In answer to this, I am now offering classes in the art of logic, classes that are solely for the purpose of engaging students in thinking to develop thinking. Nature will be the book we’ll use to develop thinking. God has put large ideas into nature, ideas that grow our minds as we search them out. And making nature the object of our thinking also means that students thinking will continue even outside of class. Seeing nature will trigger the thoughts they had in class, and thinking will continue. My aim will have been achieved; rich thinking will have more of a part in students’ days. And more students will become greater thinkers as a result.

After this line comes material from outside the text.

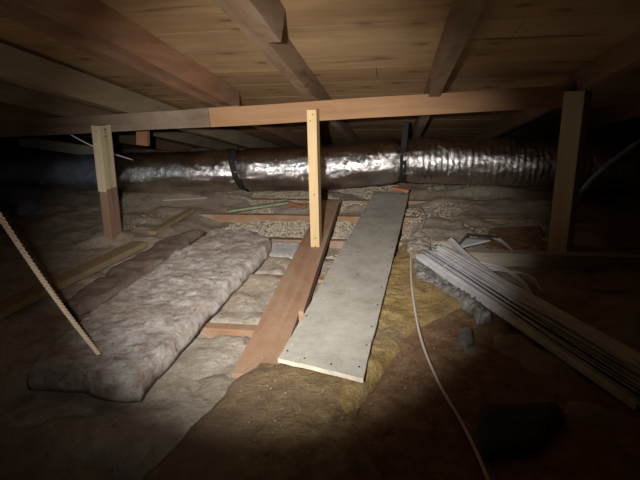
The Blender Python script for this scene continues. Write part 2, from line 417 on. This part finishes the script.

There are numerous reasons as to why it is important that we help every student become a greater thinker.
1.There is safety in thinking for oneself. If we do not help children to think, we are preparing them to rely on others to think for them. And this has terrible consequences in spiritual and temporal matters.
2.God created all to be thinkers. God creates everyone with a mind, and from this simple observation we can conclude that it is not in God’s plan for one man to be the mind for another man. Each man is to use his own mind. All of us are to be thinkers.
3. Thinking is satisfying. There is something deeply satisfying about being able to make observations that lead to sensible conclusions (inductive reasoning) or being able to weave a set of axioms (general truths) into beautiful truth(s) (deductive reasoning).
There is enough research to help us conclude that there is a general decline in thinking skills today. Many students, at the primary, secondary and university level "finish" their education with little to no improvement in their mental abilities. At this point you may be wondering why this is, but it is not the aim of this post to share the reasons for these poor outcomes in education today. What I wanted to share were the reasons as to why we need thinking young people and what I am doing to help in this direction, and I have done that so here ends this post.